How many lines of these entries hold the string "script"? Answer with the number alone.

(Entries with scene source code)
══════════
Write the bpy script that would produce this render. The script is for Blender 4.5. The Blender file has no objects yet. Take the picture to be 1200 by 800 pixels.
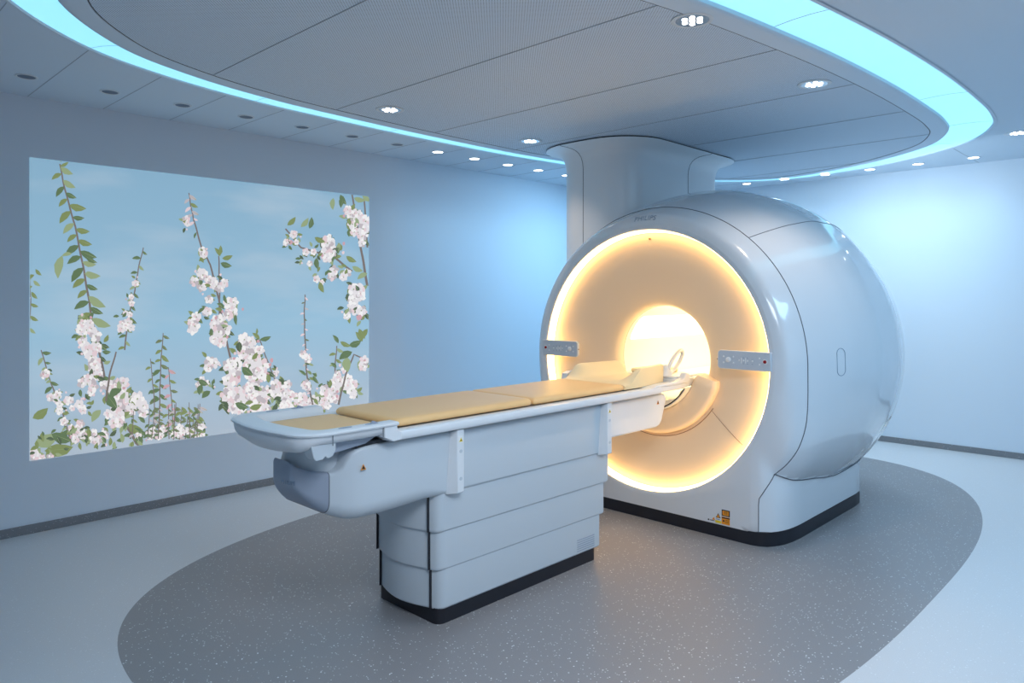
import bpy, bmesh, math, random
import numpy as np
from mathutils import Vector, Matrix
PI = math.pi
random.seed(7)
S = bpy.context.scene
C = S.collection

# ---------------------------------------------------------------- camera, light, exposure
CAM_H = 1.45
cam_d = bpy.data.cameras.new('camera'); cam = bpy.data.objects.new('camera', cam_d); C.objects.link(cam)
cam_d.sensor_width = 36; cam_d.lens = 25.5; cam_d.shift_y = -55/1200
cam.location = (0, 0, CAM_H); cam.rotation_euler = (PI/2, 0, math.atan2(.697, .717))
cam_d.clip_start = .05
S.camera = cam
S.view_settings.view_transform = 'Standard'; S.view_settings.look = 'None'
S.view_settings.gamma = 1; S.view_settings.use_curve_mapping = False
S.view_settings.exposure = 1.12
w = bpy.data.worlds.new('world'); S.world = w; w.use_nodes = True
w.node_tree.nodes['Background'].inputs[0].default_value = (.35, .55, .8, 1)
w.node_tree.nodes['Background'].inputs[1].default_value = .25

def area(name, loc, size, power, color, target=None, sizey=None, spread=180):
    d = bpy.data.lights.new(name, 'AREA'); d.energy = power; d.color = color
    d.shape = 'RECTANGLE'; d.size = size; d.size_y = sizey or size; d.spread = math.radians(spread)
    o = bpy.data.objects.new(name, d); o.location = loc; C.objects.link(o)
    if target is not None:
        o.rotation_euler = (Vector(target)-Vector(loc)).to_track_quat('-Z', 'Y').to_euler()
    return o
def spot(name, loc, target, power, color, angle=90, blend=.8, radius=.05):
    d = bpy.data.lights.new(name, 'SPOT'); d.energy = power; d.color = color
    d.spot_size = math.radians(angle); d.spot_blend = blend; d.shadow_soft_size = radius
    o = bpy.data.objects.new(name, d); o.location = loc; C.objects.link(o)
    o.rotation_euler = (Vector(target)-Vector(loc)).to_track_quat('-Z', 'Y').to_euler()
    return o
# blue wash lights that stand behind the scanner (room ambience lighting)
area('wash_light_back', (-2.1, 6.4, 2.4), 1.2, 10, (.66, .86, 1.0), (-1.5, 7.7, .3), .6)
area('wash_light_corner', (-4.0, 6.0, 2.5), .8, 12, (.36, .70, 1.0), (-4.9, 5.5, .3), .9, 150)
area('added_fill_near', (-.3, 1.2, 2.6), 1.4, 27, (.80, .89, 1.0), (-1.2, 2.2, 0), 1.4, 125)  # added area lamp without a fixture, fills light onto the table
area('added_fill_right', (.2, 4.3, 2.6), 1.4, 19, (.40, .72, 1.0), (-.6, 4.6, 0), 1.2, 150)  # added area lamp, brightens the right floor and shell side
area('added_fill_left', (-2.7, .3, 2.58), 1.2, 2.5, (.45, .70, 1.0), (-2.7, .6, 0), 1.0)  # added weak fill lamp overhead, no fixture

# ---------------------------------------------------------------- materials
def mat(name, col, rough=.5, metal=0, emis=None, es=0, coat=0, bump=None, spec=.5):
    m = bpy.data.materials.new(name); m.use_nodes = True
    nt = m.node_tree; b = nt.nodes['Principled BSDF']
    b.inputs['Base Color'].default_value = (*col, 1)
    b.inputs['Roughness'].default_value = rough
    b.inputs['Metallic'].default_value = metal
    b.inputs['Coat Weight'].default_value = coat
    b.inputs['Coat Roughness'].default_value = .035
    b.inputs['Specular IOR Level'].default_value = spec
    if emis:
        b.inputs['Emission Color'].default_value = (*emis, 1)
        b.inputs['Emission Strength'].default_value = es
    if bump:
        tc = nt.nodes.new('ShaderNodeTexCoord'); n = nt.nodes.new('ShaderNodeTexNoise')
        n.inputs['Scale'].default_value = bump[0]
        bp = nt.nodes.new('ShaderNodeBump'); bp.inputs['Strength'].default_value = bump[1]
        bp.inputs['Distance'].default_value = .002
        nt.links.new(tc.outputs['Object'], n.inputs['Vector'])
        nt.links.new(n.outputs['Fac'], bp.inputs['Height'])
        nt.links.new(bp.outputs['Normal'], b.inputs['Normal'])
    return m
def speckle(name, base, lo, hi, inlay=None, scale=260):
    """vinyl chip floor: fine grain, scattered light and dark flecks; optional darker curved inlay"""
    m = bpy.data.materials.new(name); m.use_nodes = True
    nt = m.node_tree; N = nt.nodes; L = nt.links
    b = N['Principled BSDF']; b.inputs['Roughness'].default_value = .38
    tc = N.new('ShaderNodeTexCoord')
    no = N.new('ShaderNodeTexNoise'); no.inputs['Scale'].default_value = scale; no.inputs['Detail'].default_value = 3
    L.new(tc.outputs['Object'], no.inputs['Vector'])
    vo = N.new('ShaderNodeTexVoronoi'); vo.inputs['Scale'].default_value = 95
    L.new(tc.outputs['Object'], vo.inputs['Vector'])
    v2 = N.new('ShaderNodeTexVoronoi'); v2.inputs['Scale'].default_value = 60
    L.new(tc.outputs['Object'], v2.inputs['Vector'])
    def mix(a, c, f):
        x = N.new('ShaderNodeMix'); x.data_type = 'RGBA'
        for i, v in ((6, a), (7, c)):
            if isinstance(v, tuple): x.inputs[i].default_value = (*v, 1)
            else: L.new(v, x.inputs[i])
        L.new(f, x.inputs[0]); return x.outputs[2]
    def ma(op, a, c=0.0, cl=False):
        x = N.new('ShaderNodeMath'); x.operation = op; x.use_clamp = cl
        for i, v in ((0, a), (1, c)):
            if isinstance(v, (int, float)): x.inputs[i].default_value = v
            else: L.new(v, x.inputs[i])
        return x.outputs[0]
    def fleck(v, thr, pick):
        s = N.new('ShaderNodeSeparateColor'); L.new(v.outputs['Color'], s.inputs[0])
        near = ma('LESS_THAN', v.outputs['Distance'], thr)
        return ma('MULTIPLY', near, ma('GREATER_THAN', s.outputs[0], pick))
    g = ma('MULTIPLY', ma('SUBTRACT', no.outputs['Fac'], .5), 2.2)
    col = mix(base, lo, ma('MULTIPLY', g, 1.0, True))
    if inlay:
        sx = N.new('ShaderNodeSeparateXYZ'); L.new(tc.outputs['Object'], sx.inputs[0])
        (cx, cy, a, c, n, dark, dlo) = inlay
        ex = ma('POWER', ma('ABSOLUTE', ma('DIVIDE', ma('SUBTRACT', sx.outputs[0], cx), a)), n)
        ey = ma('POWER', ma('ABSOLUTE', ma('DIVIDE', ma('SUBTRACT', sx.outputs[1], cy), c)), n)
        msk = ma('LESS_THAN', ma('ADD', ex, ey), 1.0)
        dcol = mix(dark, dlo, ma('MULTIPLY', g, 1.0, True))
        col = mix(col, dcol, msk)
    col = mix(col, hi, fleck(vo, .22, .80))
    col = mix(col, hi, fleck(v2, .2, .86))
    col = mix(col, tuple(x*.45 for x in lo), fleck(vo, .2, .0) if False else ma('MULTIPLY', fleck(vo, .16, .0), ma('LESS_THAN', v2.outputs['Distance'], .12)))
    L.new(col, b.inputs['Base Color'])
    return m
M = {}
M['wall'] = mat('wall_paint', (.66, .745, .84), .55)
M['ceiling'] = mat('ceiling_paint', (.68, .78, .88), .6)
M['floor'] = speckle('vinyl_floor', (.62, .63, .65), (.50, .51, .54), (.74, .76, .79),
                     inlay=(-2.66, 3.90, 1.69, 2.95, 2.75, (.255, .25, .26), (.19, .187, .197)))
M['skirting'] = speckle('vinyl_skirting', (.21, .22, .24), (.13, .135, .15), (.45, .46, .48))
M['shell'] = mat('gloss_white_shell', (.74, .77, .81), .2, coat=1.0)
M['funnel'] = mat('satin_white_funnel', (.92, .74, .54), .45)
M['bore'] = mat('bore_liner_white', (.95, .92, .86), .45)
M['table'] = mat('table_plastic', (.60, .66, .71), .38)
M['tablewhite'] = mat('table_white', (.80, .83, .86), .3)
M['tabledark'] = mat('table_grey_cap', (.36, .41, .50), .4)
M['black'] = mat('black_plinth', (.012, .013, .02), .4)
M['gap'] = mat('seam_dark', (.10, .11, .13), .7)
M['joint'] = mat('joint_grey', (.40, .45, .51), .7)
M['gapwarm'] = mat('seam_brown', (.30, .17, .09), .7)
M['mattress'] = mat('mattress_vinyl', (.98, .62, .28), .42)
M['pillow'] = mat('pillow_vinyl', (.95, .78, .48), .45)
M['red'] = mat('red_button', (.35, .01, .015), .25)
M['console'] = mat('console_grey', (.62, .66, .72), .35)
M['button'] = mat('button_white', (.9, .9, .9), .3)
M['orange'] = mat('label_orange', (.90, .33, .02), .5)
M['yellow'] = mat('label_yellow', (.85, .65, .03), .5)
M['labelwhite'] = mat('label_white', (.85, .87, .88), .5)
M['labelblue'] = mat('label_blue', (.10, .20, .50), .5)
M['ink'] = mat('label_ink', (.03, .02, .02), .6)
M['ring'] = mat('ring_light', (1, 1, 1), .5, emis=(1, .60, .20), es=4.4)
M['strip'] = mat('bore_light', (1, 1, 1), .5, emis=(1, .78, .42), es=1.9)
M['band'] = mat('luminous_band', (.5, .7, .8), .5, emis=(.27, .74, .98), es=.45)
M['lit'] = mat('lit_lens', (1, 1, 1), .5, emis=(.95, .98, 1), es=4)
M['unlit'] = mat('unlit_lens', (.10, .14, .2), .3)
M['chrome'] = mat('lamp_chrome', (.75, .75, .75), .15, metal=1)
M['trim'] = mat('lamp_trim', (.70, .74, .78), .4)
M['logo'] = mat('lettering_grey', (.22, .30, .40), .35)
M['frame'] = mat('added_window_frame', (.7, .75, .8), .4)
M['glass'] = mat('added_window_glow', (.5, .6, .7), .08, emis=(.45, .65, .85), es=.3)  # glow added for the glossy shell to mirror
# perforated ceiling
def perforated():
    m = mat('perforated_ceiling', (.66, .76, .87), .6); nt = m.node_tree; N = nt.nodes; L = nt.links
    b = N['Principled BSDF']; tc = N.new('ShaderNodeTexCoord'); sx = N.new('ShaderNodeSeparateXYZ')
    L.new(tc.outputs['Object'], sx.inputs[0])
    def ma(op, a, c=0.0):
        x = N.new('ShaderNodeMath'); x.operation = op
        for i, v in ((0, a), (1, c)):
            if isinstance(v, (int, float)): x.inputs[i].default_value = v
            else: L.new(v, x.inputs[i])
        return x.outputs[0]
    k = 2*PI/.016
    s = ma('MULTIPLY', ma('SINE', ma('MULTIPLY', sx.outputs[0], k)), ma('SINE', ma('MULTIPLY', sx.outputs[1], k)))
    hole = ma('GREATER_THAN', s, .62)
    x = N.new('ShaderNodeMix'); x.data_type = 'RGBA'
    x.inputs[6].default_value = (.66, .76, .87, 1); x.inputs[7].default_value = (.18, .21, .25, 1)
    L.new(hole, x.inputs[0]); L.new(x.outputs[2], b.inputs['Base Color'])
    return m
M['perf'] = perforated()

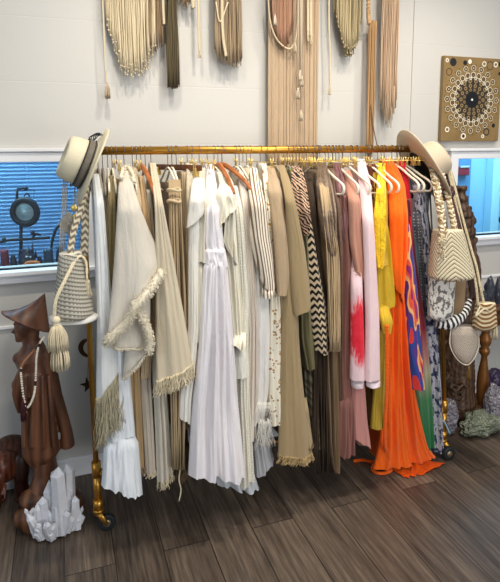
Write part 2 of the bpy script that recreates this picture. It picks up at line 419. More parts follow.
garment('tiered_dress', 'dress', 'cream white tiered cotton dress peeking out left of the lavender dress', cloth('cream crinkle', (228, 220, 200)), .245,
        [(168, 200, 206), (200, 202, 210), (245, 199, 211), (262, 199, 213)], folds=3, amp=.008, hanger='clip',
        parts=[('tier', cloth('cream crinkle', (0, 0, 0)), .235, [(258, 199, 209), (300, 198, 206), (342, 194, 206)], dict(folds=3)),
               ('tier', cloth('cream crinkle', (0, 0, 0)), .225, [(340, 196, 206), (356, 195, 205), (376, 194, 200)], dict(folds=4, slope=(4, -14)))])
lavd = garment('maxi_dress', 'dress', 'long pale lavender white dress with a gathered waist at the middle of the rack', LAV, .265,
        [(164, 207, 214), (185, 207, 218), (210, 207, 222), (245, 206, 227), (258, 208, 230)], folds=3, amp=.008, slope=(-6, 6), hanger='clip',
        parts=[('waist_ruffle', LAV, .276, [(247, 207, 227), (256, 206, 229), (265, 206, 231)], dict(folds=9, amp=.006, slope=(-2, 5), step=1.2, hem=0)),
               ('skirt', LAV, .28, [(255, 207, 229), (300, 203, 233), (350, 201, 237), (400, 195, 240), (440, 192, 244), (482, 190, 248)], dict(folds=4.6, amp=.018, slope=(-10, 7), NF=80))])
RW = cloth('ivory ruffle cotton', (232, 226, 206), mott=.05)
garment('ruffle_blouse', 'blouse', 'ivory blouse with cascading ruffles right of the lavender bodice', RW, .23,
        [(172, 218, 225), (200, 224, 236), (255, 228, 239), (300, 231, 243), (345, 235, 244)], folds=3, hanger='wood',
        parts=[('ruffle', RW, .26, [(181, 220, 230), (195, 218, 235), (206, 218, 241), (218, 219, 236), (226, 220, 231)], dict(folds=4, amp=.012, slope=(4, -18))),
               ('ruffle', RW, .25, [(204, 229, 236), (225, 226, 236), (245, 225, 238), (262, 229, 238)], dict(folds=4, amp=.012, slope=(-12, 5))),
               ('hem_ruffle', RW, .265, [(334, 235, 249), (350, 234, 247)], dict(folds=5, amp=.009, slope=(-5, 4)))])
garment('dotted_dress', 'dress', 'long ivory dress with raised dots directly right of the lavender skirt', cloth('ivory dotted swiss', (226, 221, 204), 'dots', (244, 242, 230), 75, mott=.05), .215,
        [(186, 230, 238), (210, 236, 244), (250, 239, 247), (300, 240, 252), (345, 237, 250), (400, 237, 251), (488, 240, 257)], folds=4, amp=.01, slope=(2, -6),
        parts=[('pocket_panel', cloth('ivory eyelet', (232, 228, 214), 'dots', (206, 198, 176), 130), .24, [(346, 236, 248), (372, 235, 250), (379, 236, 250)], dict(folds=2, amp=.004, hem=0))])
garment('slip_dress', 'dress', 'greyish white slip whose hem pokes out lowest below the lavender dress', GREYW, .19, [(300, 222, 236), (430, 222, 244), (478, 213, 256), (496, 220, 262)], folds=6, amp=.014, slope=(-12, 2))
garment('slip_dress', 'dress', 'pale grey layered slip with pleated hem below the crinkled white dress', cloth('pale grey voile', (188, 188, 190)), .15,
        [(300, 247, 256), (400, 251, 264), (440, 253, 269), (478, 256, 277)], folds=5, amp=.01, slope=(0, -14))
garment('cotton_dress', 'dress', 'blush white cotton dress between the dotted dress and striped shirt', cloth('blush white', (222, 210, 196), mott=.08), .2,
        [(172, 238, 244), (200, 242, 251), (250, 246, 257), (330, 250, 259), (410, 248, 258), (440, 247, 258)], folds=4, amp=.008)
garment('cotton_dress', 'dress', 'beige button dress left of the brown striped shirt', cloth('beige poplin', (206, 190, 164)), .18,
        [(168, 245, 250), (200, 250, 256), (300, 252, 258), (400, 252, 258)], folds=2)
STR = cloth('brown striped cotton', (234, 226, 206), 'stripes', (128, 100, 80), 66, mott=.05)
garment('crinkle_dress', 'dress', 'crinkled white dress with lattice lace hem below the striped shirt', cloth('white crinkle', (230, 226, 218), wrinkle=1.6, mott=.06), .2,
        [(215, 252, 262), (280, 256, 270), (330, 256, 273), (400, 254, 271), (424, 250, 268)], folds=3, amp=.01, slope=(6, -8), hanger='clip')
garment('striped_shirt', 'shirt', 'white shirt with brown pinstripes and a rolled sleeve', STR, .255,
        [(168, 251, 258), (185, 250, 263), (205, 252, 268), (240, 253, 273), (262, 257, 276), (285, 262, 277), (297, 265, 275)], folds=1.5, amp=.006, slope=(-12, 4),
        parts=[('cuff', STR, .262, [(286, 262.5, 276.5), (293, 264, 276.5), (299, 265.5, 275)], dict(folds=1, amp=.003, hem=0))])
# lattice hem + fringe
lat = bpy.data.objects['crinkle_dress']
bm = BM()
for i in range(7):
    for sgn in (-1, 1):
        a = PY(258+i*2.0, 402, RY-.215); b = PY(258+i*2.0+sgn*5, 420, RY-.215)
        tube(bm, [a, b], .0011, 4)
strands(bm, [PY(258+random.random()*13, 419+random.uniform(-1, 3), RY-.215) for _ in range(40)], .12, .0011, 3, .012)
obj('lattice_hem', bm, plain('white yarn', (232, 228, 216), .9), lat)
garment('floral_dress', 'dress', 'ivory dress with small ochre flowers, its long straight hem left of the tan jacket', cloth('ochre floral', (236, 228, 206), 'floral', (190, 140, 60), 62, mott=.04), .21,
        [(163, 262, 267), (200, 266, 272), (240, 269, 276), (300, 272, 283), (360, 271, 287), (400, 271, 290), (426, 272, 292)], folds=3, amp=.008, hanger='clip')
BEI = cloth('beige flannel', (182, 158, 126), weave=330)
garment('coat', 'coat', 'plain greyish beige coat with a long sleeve, just left of the tan jacket', BEI, .215, [(166, 267, 274), (200, 272, 284), (250, 276, 289), (320, 281, 288), (400, 281, 287)], folds=2,
        parts=[('sleeve', BEI, .255, [(168, 269, 276), (190, 270, 284), (230, 275, 291), (275, 278, 292), (296, 279, 288)], dict(folds=1.2, amp=.005, hem=0))], hanger='grey')
TJ = cloth('tan jacket linen', (162, 140, 102), weave=330)
garment('jacket', 'jacket', 'long tan jacket with wide elbow sleeve and frayed hem beside the striped shirt', TJ, .245,
        [(176, 281, 288), (240, 286, 298), (310, 285, 301), (350, 284, 303), (400, 283, 308), (455, 281, 316)], folds=2, amp=.008, slope=(0, 8), hanger='grey',
        fringe=(.035, plain('tan frayed yarn', (186, 160, 112), .95), 120, .0018, .008),
        parts=[('sleeve', TJ, .28, [(165, 279, 286), (185, 284, 293), (200, 287, 297), (250, 291, 308), (290, 294, 313), (313, 297, 314)], dict(folds=1.3, amp=.006, slope=(4, -5), hem=0)),
               ('side_panel', cloth('tan jacket linen', (0, 0, 0)), .225, [(400, 299, 309), (448, 300, 316)], dict(folds=2, fringe=(.02, TAUPEY, 30, .0016)))])
garment('silk_blouse', 'blouse', 'shiny olive blouse whose sleeve hangs below the tan jacket sleeve', cloth('olive satin', (112, 106, 72), rough=.4, weave=200), .2,
        [(168, 290, 296), (200, 297, 305), (250, 303, 312), (300, 303, 314), (340, 304, 316), (370, 309, 317)], folds=2, amp=.007, hanger='grey')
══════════
Response to the task:
2